■ DATA SHOWN ■
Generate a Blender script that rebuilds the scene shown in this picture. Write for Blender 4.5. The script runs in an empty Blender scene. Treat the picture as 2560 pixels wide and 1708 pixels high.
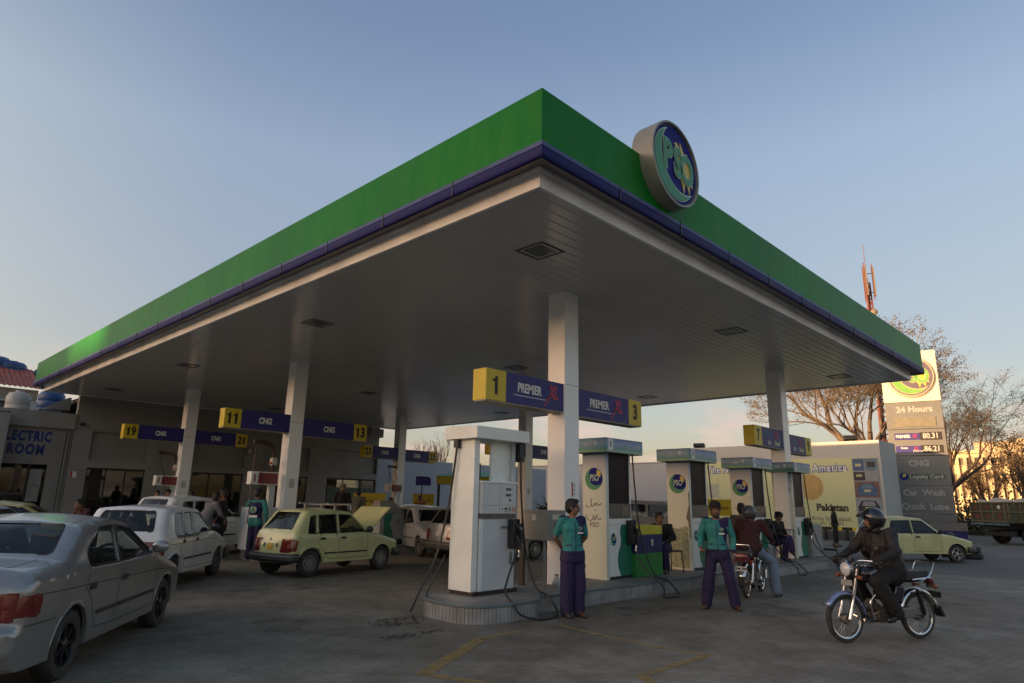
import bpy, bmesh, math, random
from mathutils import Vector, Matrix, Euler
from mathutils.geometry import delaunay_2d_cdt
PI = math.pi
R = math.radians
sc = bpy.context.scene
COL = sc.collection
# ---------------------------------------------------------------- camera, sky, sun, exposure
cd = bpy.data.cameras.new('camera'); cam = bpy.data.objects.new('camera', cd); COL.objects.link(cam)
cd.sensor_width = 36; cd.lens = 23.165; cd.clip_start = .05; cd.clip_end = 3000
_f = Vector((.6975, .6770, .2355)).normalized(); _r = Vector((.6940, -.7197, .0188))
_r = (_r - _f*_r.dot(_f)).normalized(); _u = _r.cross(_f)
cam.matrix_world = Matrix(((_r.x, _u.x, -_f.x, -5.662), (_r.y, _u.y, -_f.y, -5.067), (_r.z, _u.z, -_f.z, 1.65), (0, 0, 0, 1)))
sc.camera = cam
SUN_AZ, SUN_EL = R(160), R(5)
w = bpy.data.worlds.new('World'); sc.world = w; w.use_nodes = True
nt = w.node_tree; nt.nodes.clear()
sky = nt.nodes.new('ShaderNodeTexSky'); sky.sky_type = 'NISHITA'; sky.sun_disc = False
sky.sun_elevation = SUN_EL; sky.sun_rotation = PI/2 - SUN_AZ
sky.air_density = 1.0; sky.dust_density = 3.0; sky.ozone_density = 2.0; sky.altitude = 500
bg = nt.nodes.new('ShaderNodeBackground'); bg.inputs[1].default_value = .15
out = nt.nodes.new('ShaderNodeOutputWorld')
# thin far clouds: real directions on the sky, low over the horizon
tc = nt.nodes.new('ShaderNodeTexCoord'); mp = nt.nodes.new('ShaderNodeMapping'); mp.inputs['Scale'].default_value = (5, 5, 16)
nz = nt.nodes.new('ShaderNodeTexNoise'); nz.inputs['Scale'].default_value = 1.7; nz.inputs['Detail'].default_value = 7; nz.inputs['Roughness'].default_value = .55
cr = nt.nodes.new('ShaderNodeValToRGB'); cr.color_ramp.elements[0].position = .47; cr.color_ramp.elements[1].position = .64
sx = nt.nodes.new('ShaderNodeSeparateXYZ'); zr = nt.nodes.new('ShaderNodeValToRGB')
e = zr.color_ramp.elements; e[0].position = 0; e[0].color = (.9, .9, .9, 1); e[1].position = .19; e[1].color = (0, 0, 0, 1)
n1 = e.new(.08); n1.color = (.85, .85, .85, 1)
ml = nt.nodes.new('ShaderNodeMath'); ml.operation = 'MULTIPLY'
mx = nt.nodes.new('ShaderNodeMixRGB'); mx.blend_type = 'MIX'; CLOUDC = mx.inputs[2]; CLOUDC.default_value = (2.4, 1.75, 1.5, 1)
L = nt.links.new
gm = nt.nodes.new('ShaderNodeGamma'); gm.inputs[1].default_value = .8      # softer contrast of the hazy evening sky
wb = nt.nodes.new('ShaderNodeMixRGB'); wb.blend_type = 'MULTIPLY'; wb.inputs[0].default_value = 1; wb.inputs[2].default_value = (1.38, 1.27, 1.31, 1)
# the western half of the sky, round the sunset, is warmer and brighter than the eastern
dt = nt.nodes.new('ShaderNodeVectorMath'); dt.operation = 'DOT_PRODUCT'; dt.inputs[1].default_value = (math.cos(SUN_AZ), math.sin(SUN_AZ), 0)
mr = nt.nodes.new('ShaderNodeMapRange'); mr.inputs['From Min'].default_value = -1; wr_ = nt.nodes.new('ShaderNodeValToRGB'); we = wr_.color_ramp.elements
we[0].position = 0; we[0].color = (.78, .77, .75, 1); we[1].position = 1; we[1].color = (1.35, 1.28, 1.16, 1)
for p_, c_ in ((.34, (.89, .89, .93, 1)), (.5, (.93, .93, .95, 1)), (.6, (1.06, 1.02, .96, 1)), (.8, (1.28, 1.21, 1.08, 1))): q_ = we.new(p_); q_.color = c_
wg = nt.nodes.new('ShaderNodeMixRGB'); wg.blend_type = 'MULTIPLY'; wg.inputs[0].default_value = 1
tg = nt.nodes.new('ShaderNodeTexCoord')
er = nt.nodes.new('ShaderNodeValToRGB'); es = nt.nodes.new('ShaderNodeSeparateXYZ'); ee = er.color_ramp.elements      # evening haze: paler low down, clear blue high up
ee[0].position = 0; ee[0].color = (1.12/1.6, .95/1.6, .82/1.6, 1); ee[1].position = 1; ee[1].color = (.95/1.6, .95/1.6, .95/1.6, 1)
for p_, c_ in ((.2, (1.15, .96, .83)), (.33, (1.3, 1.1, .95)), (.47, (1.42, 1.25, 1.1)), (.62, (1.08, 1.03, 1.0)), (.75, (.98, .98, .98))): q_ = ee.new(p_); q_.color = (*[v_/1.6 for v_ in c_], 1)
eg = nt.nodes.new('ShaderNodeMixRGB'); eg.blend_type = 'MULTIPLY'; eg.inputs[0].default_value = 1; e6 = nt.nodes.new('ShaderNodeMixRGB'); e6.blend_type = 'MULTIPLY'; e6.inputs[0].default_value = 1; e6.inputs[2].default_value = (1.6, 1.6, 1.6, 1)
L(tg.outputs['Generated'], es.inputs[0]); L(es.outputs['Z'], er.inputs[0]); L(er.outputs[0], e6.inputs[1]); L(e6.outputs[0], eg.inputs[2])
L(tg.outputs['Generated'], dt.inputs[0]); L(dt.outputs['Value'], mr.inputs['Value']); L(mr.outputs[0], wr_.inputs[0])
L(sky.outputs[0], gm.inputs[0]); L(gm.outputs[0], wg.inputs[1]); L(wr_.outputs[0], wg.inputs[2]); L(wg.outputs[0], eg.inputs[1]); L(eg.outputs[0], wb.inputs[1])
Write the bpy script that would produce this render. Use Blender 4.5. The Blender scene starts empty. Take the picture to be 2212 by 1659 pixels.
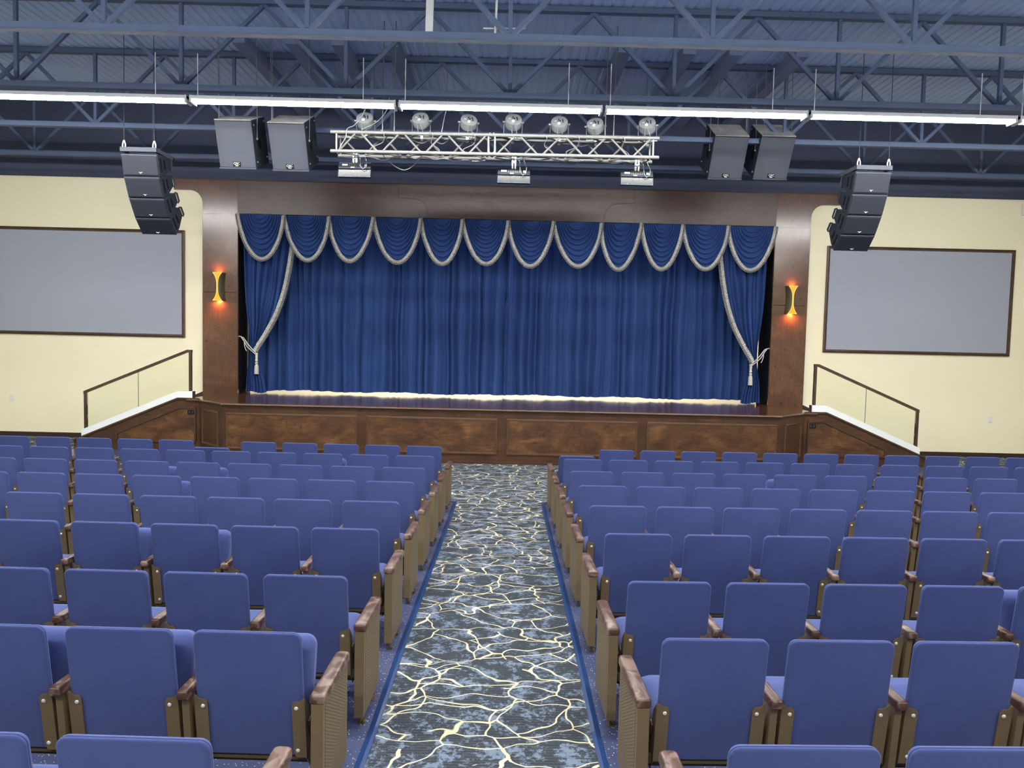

■ YOUR TASK ■
Reproduce the whole listing word for word, setting aside any pictures.

■ WORKED SOLUTION ■
Generate a Blender script that rebuilds the scene shown in this picture. Write for Blender 4.5. The script runs in an empty Blender scene. Treat the picture as 2560 pixels wide and 1708 pixels high.
import bpy, bmesh, math, random
from mathutils import Vector, Matrix, Euler
from mathutils.geometry import delaunay_2d_cdt
PI = math.pi
R = math.radians
sc = bpy.context.scene
COL = sc.collection
# ---------------------------------------------------------------- camera, sky, sun, exposure
cd = bpy.data.cameras.new('camera'); cam = bpy.data.objects.new('camera', cd); COL.objects.link(cam)
cd.sensor_width = 36; cd.lens = 23.165; cd.clip_start = .05; cd.clip_end = 3000
_f = Vector((.6975, .6770, .2355)).normalized(); _r = Vector((.6940, -.7197, .0188))
_r = (_r - _f*_r.dot(_f)).normalized(); _u = _r.cross(_f)
cam.matrix_world = Matrix(((_r.x, _u.x, -_f.x, -5.662), (_r.y, _u.y, -_f.y, -5.067), (_r.z, _u.z, -_f.z, 1.65), (0, 0, 0, 1)))
sc.camera = cam
SUN_AZ, SUN_EL = R(160), R(5)
w = bpy.data.worlds.new('World'); sc.world = w; w.use_nodes = True
nt = w.node_tree; nt.nodes.clear()
sky = nt.nodes.new('ShaderNodeTexSky'); sky.sky_type = 'NISHITA'; sky.sun_disc = False
sky.sun_elevation = SUN_EL; sky.sun_rotation = PI/2 - SUN_AZ
sky.air_density = 1.0; sky.dust_density = 3.0; sky.ozone_density = 2.0; sky.altitude = 500
bg = nt.nodes.new('ShaderNodeBackground'); bg.inputs[1].default_value = .15
out = nt.nodes.new('ShaderNodeOutputWorld')
# thin far clouds: real directions on the sky, low over the horizon
tc = nt.nodes.new('ShaderNodeTexCoord'); mp = nt.nodes.new('ShaderNodeMapping'); mp.inputs['Scale'].default_value = (5, 5, 16)
nz = nt.nodes.new('ShaderNodeTexNoise'); nz.inputs['Scale'].default_value = 1.7; nz.inputs['Detail'].default_value = 7; nz.inputs['Roughness'].default_value = .55
cr = nt.nodes.new('ShaderNodeValToRGB'); cr.color_ramp.elements[0].position = .47; cr.color_ramp.elements[1].position = .64
sx = nt.nodes.new('ShaderNodeSeparateXYZ'); zr = nt.nodes.new('ShaderNodeValToRGB')
e = zr.color_ramp.elements; e[0].position = 0; e[0].color = (.9, .9, .9, 1); e[1].position = .19; e[1].color = (0, 0, 0, 1)
n1 = e.new(.08); n1.color = (.85, .85, .85, 1)
ml = nt.nodes.new('ShaderNodeMath'); ml.operation = 'MULTIPLY'
mx = nt.nodes.new('ShaderNodeMixRGB'); mx.blend_type = 'MIX'; CLOUDC = mx.inputs[2]; CLOUDC.default_value = (2.4, 1.75, 1.5, 1)
L = nt.links.new
gm = nt.nodes.new('ShaderNodeGamma'); gm.inputs[1].default_value = .8      # softer contrast of the hazy evening sky
wb = nt.nodes.new('ShaderNodeMixRGB'); wb.blend_type = 'MULTIPLY'; wb.inputs[0].default_value = 1; wb.inputs[2].default_value = (1.38, 1.27, 1.31, 1)
# the western half of the sky, round the sunset, is warmer and brighter than the eastern
dt = nt.nodes.new('ShaderNodeVectorMath'); dt.operation = 'DOT_PRODUCT'; dt.inputs[1].default_value = (math.cos(SUN_AZ), math.sin(SUN_AZ), 0)
mr = nt.nodes.new('ShaderNodeMapRange'); mr.inputs['From Min'].default_value = -1; wr_ = nt.nodes.new('ShaderNodeValToRGB'); we = wr_.color_ramp.elements
we[0].position = 0; we[0].color = (.78, .77, .75, 1); we[1].position = 1; we[1].color = (1.35, 1.28, 1.16, 1)
for p_, c_ in ((.34, (.89, .89, .93, 1)), (.5, (.93, .93, .95, 1)), (.6, (1.06, 1.02, .96, 1)), (.8, (1.28, 1.21, 1.08, 1))): q_ = we.new(p_); q_.color = c_
wg = nt.nodes.new('ShaderNodeMixRGB'); wg.blend_type = 'MULTIPLY'; wg.inputs[0].default_value = 1
tg = nt.nodes.new('ShaderNodeTexCoord')
er = nt.nodes.new('ShaderNodeValToRGB'); es = nt.nodes.new('ShaderNodeSeparateXYZ'); ee = er.color_ramp.elements      # evening haze: paler low down, clear blue high up
ee[0].position = 0; ee[0].color = (1.12/1.6, .95/1.6, .82/1.6, 1); ee[1].position = 1; ee[1].color = (.95/1.6, .95/1.6, .95/1.6, 1)
for p_, c_ in ((.2, (1.15, .96, .83)), (.33, (1.3, 1.1, .95)), (.47, (1.42, 1.25, 1.1)), (.62, (1.08, 1.03, 1.0)), (.75, (.98, .98, .98))): q_ = ee.new(p_); q_.color = (*[v_/1.6 for v_ in c_], 1)
eg = nt.nodes.new('ShaderNodeMixRGB'); eg.blend_type = 'MULTIPLY'; eg.inputs[0].default_value = 1; e6 = nt.nodes.new('ShaderNodeMixRGB'); e6.blend_type = 'MULTIPLY'; e6.inputs[0].default_value = 1; e6.inputs[2].default_value = (1.6, 1.6, 1.6, 1)
L(tg.outputs['Generated'], es.inputs[0]); L(es.outputs['Z'], er.inputs[0]); L(er.outputs[0], e6.inputs[1]); L(e6.outputs[0], eg.inputs[2])
L(tg.outputs['Generated'], dt.inputs[0]); L(dt.outputs['Value'], mr.inputs['Value']); L(mr.outputs[0], wr_.inputs[0])
L(sky.outputs[0], gm.inputs[0]); L(gm.outputs[0], wg.inputs[1]); L(wr_.outputs[0], wg.inputs[2]); L(wg.outputs[0], eg.inputs[1]); L(eg.outputs[0], wb.inputs[1])
Write the bpy script that would produce this render. Use Blender 4.5. The Blender scene starts empty. Take the picture to be 2212 by 1659 pixels.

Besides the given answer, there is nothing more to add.